E sem respeito algum por ninguém, e, pelo contrário, o desejo de ferir os sentimentos e mesmo as pessoas que a educação tornou mais ponderadas. Inutilmente. Porque o que conta são as novas propostas - de imitação, é certo, das modas estrangeiras – como será o caso das siglas englobantes dos vários espécimes sociais, que a nova assunção de direitos fez provocantemente reduzir a conjuntos de iniciais maiúsculas como essa do LGBT que vai em crescendo, como puzzle de peças de encaixe, estupidamente e atrevidamente desumanizador, afinal. E humilhante, para quem seja mais discreto. Ou mais altivo. Uma revolução linguística com efeitos sobre a própria gramática cada vez mais pedante e rebuscada, que, afinal, redunda em zero, na aquisição e compreensão pelas coitadas das crianças. Mas são, sobretudo, as novas ideologias que impõem tais mudanças, como bichas de rabiar em “perpétuo movimento” - não para criar ciência ou arte, mas sobretudo para abraçar sentimentos de uma solidariedade sociopolítica, puramente unilateral, de fabricação oportunista. Um excelente texto de MANUEL VILLAVERDE CABRAL, que mereceu apoio geral, mas que as circunstâncias políticas, sanitárias – e sobretudo estruturais, pela idiossincrasia de comodismo que nos distingue – tornam inútil.

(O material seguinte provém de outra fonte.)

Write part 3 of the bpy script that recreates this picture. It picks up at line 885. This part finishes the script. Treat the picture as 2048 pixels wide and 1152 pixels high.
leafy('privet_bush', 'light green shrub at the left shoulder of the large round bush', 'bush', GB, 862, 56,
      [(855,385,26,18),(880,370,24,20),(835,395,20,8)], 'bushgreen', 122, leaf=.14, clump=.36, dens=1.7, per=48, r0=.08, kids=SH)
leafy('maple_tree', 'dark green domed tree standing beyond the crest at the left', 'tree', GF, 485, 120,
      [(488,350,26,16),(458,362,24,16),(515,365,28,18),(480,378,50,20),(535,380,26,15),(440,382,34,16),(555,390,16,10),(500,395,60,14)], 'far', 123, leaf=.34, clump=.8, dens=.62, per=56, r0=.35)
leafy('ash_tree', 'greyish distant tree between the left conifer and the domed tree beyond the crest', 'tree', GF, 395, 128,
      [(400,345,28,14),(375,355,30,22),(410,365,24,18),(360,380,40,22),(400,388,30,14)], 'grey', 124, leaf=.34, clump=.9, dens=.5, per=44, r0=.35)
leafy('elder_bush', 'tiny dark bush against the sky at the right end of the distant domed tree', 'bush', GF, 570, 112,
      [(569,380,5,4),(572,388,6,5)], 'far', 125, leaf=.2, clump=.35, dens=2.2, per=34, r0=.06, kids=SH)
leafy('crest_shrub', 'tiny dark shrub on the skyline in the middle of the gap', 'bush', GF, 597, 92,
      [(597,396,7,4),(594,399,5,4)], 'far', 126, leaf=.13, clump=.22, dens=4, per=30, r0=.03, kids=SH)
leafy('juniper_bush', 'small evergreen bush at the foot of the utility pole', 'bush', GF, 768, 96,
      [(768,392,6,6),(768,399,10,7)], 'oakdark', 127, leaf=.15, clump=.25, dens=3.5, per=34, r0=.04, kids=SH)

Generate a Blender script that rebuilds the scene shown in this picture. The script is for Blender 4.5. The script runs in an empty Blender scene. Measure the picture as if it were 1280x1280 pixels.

As palavras e as coisas /premium
Esta descarada campanha do PS, que
tanto agrada ao BE, favorece deliberadamente uma «novilíngua» sem controlo nem
respeito pelo conjunto de uma sociedade antiga e complexa como a nossa.
MANUEL VILLAVERDE
CABRAL OBSERVADOR, 30 mar
2021
Os
leitores perdoarão este uso algo forçado da relação entre «as palavras e as
coisas», acerca da qual Michel
Foucault, o
filósofo entretanto esquecido, escreveu um livro muito na moda há mais de 50
anos no qual explicava as relações menos óbvias entre «as palavras e as
coisas», que efectivamente o positivismo anglo-americano interpretava como tal
coisa, tal palavra e vice-versa… Foucault mostrou, contudo,
que tal relação era bem mais complexa do que parecia: as palavras fixavam as
coisas mas, ao mesmo tempo, o seu significado evoluía em função do próprio
evoluir das palavras perante os sentidos que as pessoas iam, entretanto,
atribuindo a coisas cada vez mais diferentes…
Desde então, o mundo deu as voltas
que se sabe. Contudo, no último quinquénio, a complexidade da relação entre as
palavras e as coisas, bem como a mútua interacção entre umas e outras, voltaram
ao de cima, mercê da crescente e
pantanosa obscuridade do mundo das ideologias que hoje prevalecem sob formas
tanto mais primitivas, quanto as culturas periféricas menos entendem os
conteúdos e mutações da relação palavra-coisa-palavra-coisa nos centros
internacionais da especulação ideológica!
O resultado dessas desequilibradas interacções entre o centro e a
periferia mundiais foi desencadear um ruído ensurdecedor em torno do binómio,
em breve promovido a trinómio, entre sexo,
raça e poder… Tudo
palavras cujo significado muda de dia para dia ao mesmo tempo que as coisas às
quais as ditas palavras se presume corresponderem…
É, pois, altura de recuperar o sentido do ditado português, segundo o qual, «palavras
leva-as o vento»… Esperar-se-ia
que assim fosse, mas não é… Pertencendo este regime de trocas permanentes às
pessoas mais habilitadas para lidar com a complexa e ambígua relação entre
palavras e coisas, a maioria das pessoas atrasa-se na permanente troca entre
umas e outras: ora presumem a primazia da
primeira sobre a segunda, ora descobrem o contrário!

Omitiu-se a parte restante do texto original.